No es fácil hablar con libertad de Eva, el debut en el largometraje de Kike Maíllo, sin caer en los inconvenientes del destripamiento o ‘despellejamiento’ (eso me sugiere siempre el término spoiler) de la trama, sin duda uno de los pecados más graves en que puede caer cualquier cinéfilo que trate de compartir sus entusiasmos (o sus frustraciones). Así que me limitaré a recomendar con viveza esta obra extraña, por poco frecuente, de la cinematografía española, una peli de ciencia ficción cercana (incluso cotidiana) que rinde tributo por igual a la “madre de todas las batallas” del género, la inmortal 2001: una odisea en el espacio (1968), y a obras maestras de la talla de Blade Runner (1982), no menos imperecedera en su estela tutelar, o a Wall-E (2008), otro prodigio creativo, quizás no tan redonda en su maestría como las anteriores pero con momentos (muchos) del máximo nivel.
Como prueba de esta filiación baste subrayar que el punto de inflexión desde el que la historia narrada en Eva afronta su desenlace es una escena “calcada” de uno de los momentos culminantes de 2001… (y no puedo decir más: lean mis labios). Y que Blade Runner está presente en ella tanto en la parte de la juguetería robótica (en la que también se cuela de forma felina Wall-E) como sobre todo en el tema del trasfondo emocional de la naturaleza de los humanos y sus réplicas. No me resisto a añadir a la lista, aunque con reservas y guiado más que nada por sugerentes razones nominales («Dime qué ves cuando cierras los ojos»), la interesante incursión que nuestro Kubrick nacional, Alejandro Amenábar, en su singular periplo por los géneros, hizo en la ficción científica con Abre los ojos (1997).

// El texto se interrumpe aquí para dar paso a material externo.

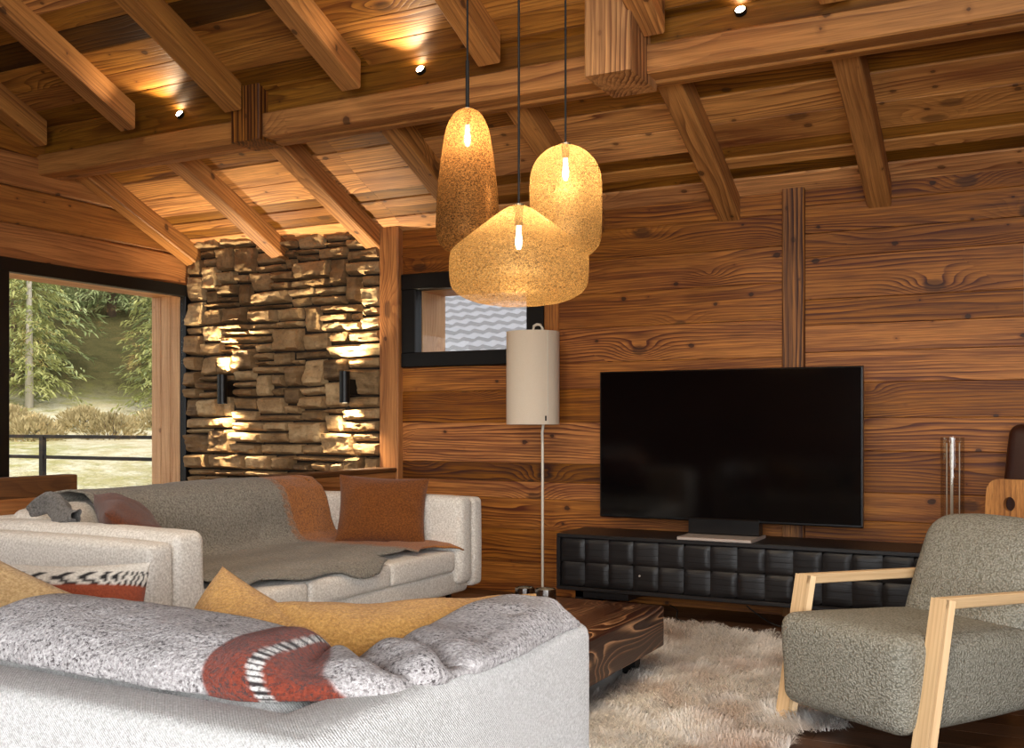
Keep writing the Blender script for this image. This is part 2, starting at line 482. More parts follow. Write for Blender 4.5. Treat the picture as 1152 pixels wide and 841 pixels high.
def wire_mesh(name, c1, c2, open_lo=.05, open_hi=.55):
    t = NT(name)
    co = t.obco()
    nz = t.noise(t.vmul(co, (1, 1, 1.5)), 130, 2, .75)
    fine = t.noise(t.vmul(co, (1.4, 1.4, .8)), 300, 1, .5)
    c = t.mix(t.maprange(nz, .35, .65), c1, c2)
    d = t.node('ShaderNodeBsdfDiffuse'); t.put(d.inputs[0], c)
    g = t.node('ShaderNodeBsdfGlossy'); t.put(g.inputs[0], c); g.inputs['Roughness'].default_value = .38
    tl = t.node('ShaderNodeBsdfTranslucent'); t.put(tl.inputs[0], c)
    m1 = t.node('ShaderNodeMixShader'); m1.inputs[0].default_value = .35
    t.l.new(d.outputs[0], m1.inputs[1]); t.l.new(g.outputs[0], m1.inputs[2])
    m2 = t.node('ShaderNodeMixShader'); m2.inputs[0].default_value = .26
    t.l.new(m1.outputs[0], m2.inputs[1]); t.l.new(tl.outputs[0], m2.inputs[2])
    tr = t.node('ShaderNodeBsdfTransparent')
    m3 = t.node('ShaderNodeMixShader')
    t.put(m3.inputs[0], t.maprange(t.math('ADD', t.math('MULTIPLY', nz, .6), t.math('MULTIPLY', fine, .4)), .40, .62, open_hi, open_lo))
    t.l.new(m2.outputs[0], m3.inputs[1]); t.l.new(tr.outputs[0], m3.inputs[2])
    return t.done(m3.outputs[0])
M['gold'] = wire_mesh('gold_wire_mesh', srgb(190, 152, 96), srgb(62, 41, 22), .05, .62)
M['bronze'] = wire_mesh('bronze_wire_mesh', srgb(122, 86, 48), srgb(50, 30, 15), .02, .22)
M['bulb'] = emit('filament_glow', (1.0, .8, .5), 30)
M['spotlens'] = emit('spot_lens_glow', (1.0, .78, .5), 60)

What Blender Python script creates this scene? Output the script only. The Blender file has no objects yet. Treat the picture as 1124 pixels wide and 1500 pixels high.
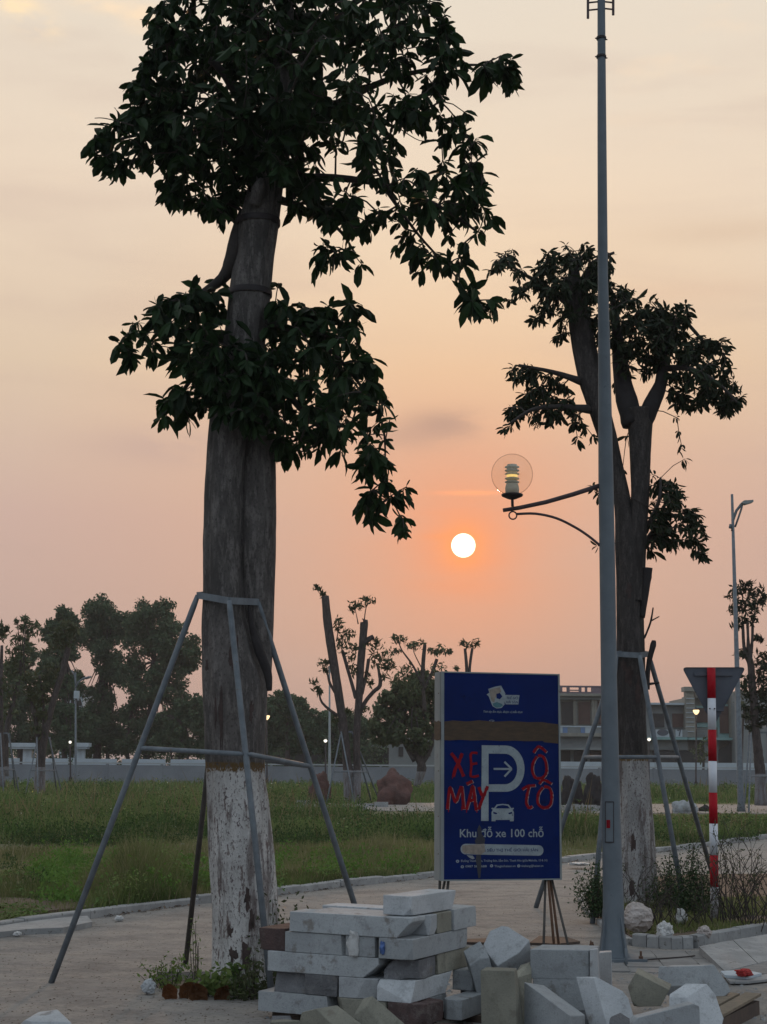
import bpy, bmesh, math, random
import numpy as np
from mathutils import Vector, Matrix, noise, geometry
R = math.radians
rng = np.random.default_rng(7)
random.seed(7)
scene = bpy.context.scene
C = scene.collection

# ------------------------------------------------------------------ camera
F = 2254.0; W0, H0 = 1124.0, 1500.0
EYE = Vector((0, 0, 1.55))
PITCH = math.atan(371 / F); ROLL = R(0.45)
fwd = Vector((0, math.cos(PITCH), math.sin(PITCH)))
r0 = Vector((1, 0, 0)); u0 = Vector((0, -math.sin(PITCH), math.cos(PITCH)))
rt = r0 * math.cos(ROLL) + u0 * math.sin(ROLL)
up = -r0 * math.sin(ROLL) + u0 * math.cos(ROLL)
cam_d = bpy.data.cameras.new('camera')
cam = bpy.data.objects.new('camera', cam_d); C.objects.link(cam)
cam.matrix_world = Matrix(((rt.x, up.x, -fwd.x, EYE.x), (rt.y, up.y, -fwd.y, EYE.y), (rt.z, up.z, -fwd.z, EYE.z), (0, 0, 0, 1)))
cam_d.sensor_fit = 'VERTICAL'; cam_d.sensor_height = 36.0
cam_d.lens = 36.0 * F / H0
cam_d.clip_start = 0.1; cam_d.clip_end = 4000
scene.camera = cam

def ray(px, py):
    return (rt * ((px - 562) / F) + up * ((750 - py) / F) + fwd)
def P(px, py, d):
    r = ray(px, py); return EYE + r * (d / r.y)
def G(px, py, z=0.0):
    r = ray(px, py); return EYE + r * ((z - EYE.z) / r.z)
def PX(px, d, z):
    "point in the pixel column px at depth d and height z"
    k = (px - 562) / F; v = rt - fwd * k
    x = -(d * v.y + (z - EYE.z) * v.z) / v.x
    return Vector((x, d, z))

# ------------------------------------------------------------------ world, sun
SUN_DIR = ray(679, 799).normalized()
sun_el = math.asin(SUN_DIR.z); sun_az = math.atan2(SUN_DIR.x, SUN_DIR.y)
world = bpy.data.worlds.new('World'); scene.world = world; world.use_nodes = True
nt = world.node_tree; nt.nodes.clear()
def N(t, **k):
    n = nt.nodes.new(t)
    for a, b in k.items(): setattr(n, a, b)
    return n
def L(a, b): nt.links.new(a, b)
def wm(op, a, b=None, c=None, clamp=False):
    n = N('ShaderNodeMath', operation=op, use_clamp=clamp)
    for i, v in enumerate((a, b, c)):
        if v is None: continue
        if isinstance(v, (int, float)): n.inputs[i].default_value = v
        else: L(v, n.inputs[i])
    return n.outputs[0]
def srgb(c):
    return tuple((x / 255 / 12.92) if x / 255 <= .04045 else ((x / 255 + .055) / 1.055) ** 2.4 for x in c)
def wramp(f, stops):
    n = N('ShaderNodeValToRGB'); e = n.color_ramp.elements
    while len(e) < len(stops): e.new(0.5)
    for i, (p, c) in enumerate(stops):
        e[i].position = p; e[i].color = (*c, 1)
    L(f, n.inputs[0]); return n.outputs[0]
def wmix(f, a, b, mode='MIX'):
    n = N('ShaderNodeMix', data_type='RGBA', blend_type=mode)
    if isinstance(f, (int, float)): n.inputs[0].default_value = f
    else: L(f, n.inputs[0])
    for s, v in ((n.inputs[6], a), (n.inputs[7], b)):
        if isinstance(v, tuple): s.default_value = (*v, 1)
        else: L(v, s)
    return n.outputs[2]
tc = N('ShaderNodeTexCoord'); sep = N('ShaderNodeSeparateXYZ'); L(tc.outputs['Generated'], sep.inputs[0])
z = sep.outputs[2]
zf = wm('DIVIDE', wm('MAXIMUM', z, 0.0), 0.6)          # 0..1 for elevation 0..37 deg
S = lambda *c: srgb(c)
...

Bien insertada en esa tradición, la fuerza de Eva reside, en primer lugar, en un guión excelentemente pautado (entre sus firmantes aparece el nombre de Sergi Belbel), colgado de un avance narrativo, la espectacular y turbadora secuencia inicial, que actúa como soporte y búmeran del relato. Y, a renglón seguido, en una fotografía que sabe aunar cercanía y extrañeza para que la historia imaginaria logre imponerse sin sobresaltos pero con intriga. Y también, de forma muy particular, en la selección atinada de actores, plasmada en un reparto donde brilla por igual el trío protagonista: la revelación de la niña Claudia Vega (apuesto a que le disputará el Goya a la también debutante María León de La voz dormida), una Marta Etura en estado de gracia, y un cada vez más convincente Daniel Brühl, cuya contribución está a la altura del inolvidable Alexander Kerner de Goodbye, Lenin! (2003), su revelación. Alberto Ammann, aunque demasiado atado a la pose elegante de un personaje que podría haber tenido otros matices, también mantiene el nivel, al igual que Anne Canovas, en un papel más secundario pero muy bien resuelto. Hay que destacar como se merece la especial contribución de Lluís Homar, que da vida a 'Max', un robot tan emotivo como memorable, cuya interpretación entrañaba algunos riesgos que el actor salva con maestría.
Y de la película propiamente dicha, de su argumento, ¿qué decir? Pues que es una historia que nos remite a la insatisfacción que la vida lleva implícita, a los terrenos oscuros que ni siquiera la creatividad más exitosa logra hacer comprensibles, a las barreras insalvables que siempre hay en toda relación, a la fría satisfacción que propicia la inteligencia cuando no es capaz de dar respuesta sensible a los sentimientos, o a lo mucho que aún nos falta por saber de eso que, desde Goleman para acá, llamamos ‘inteligencia emocional’ y que sin duda está abriendo todo un nuevo campo interdisciplinar (neuropsicología, pedagogía, filosofía...) para seguir avanzando en la apasionante tarea de saber qué es lo humano; en suma, la conciencia que se analiza a sí misma y trata de extraer de ese proceso algunas claves para seguir luchando por la posible felicidad.
Eva, con su nombre inaugural, bien puede ser considerada una innovadora aportación española a un género tan antiguo como el propio cine, pero que siempre está en trance de invención y renovación: la ficción que consigue abrir una raya de lucidez en el desentrañamiento científico y poético (hermoso binomio) de la realidad.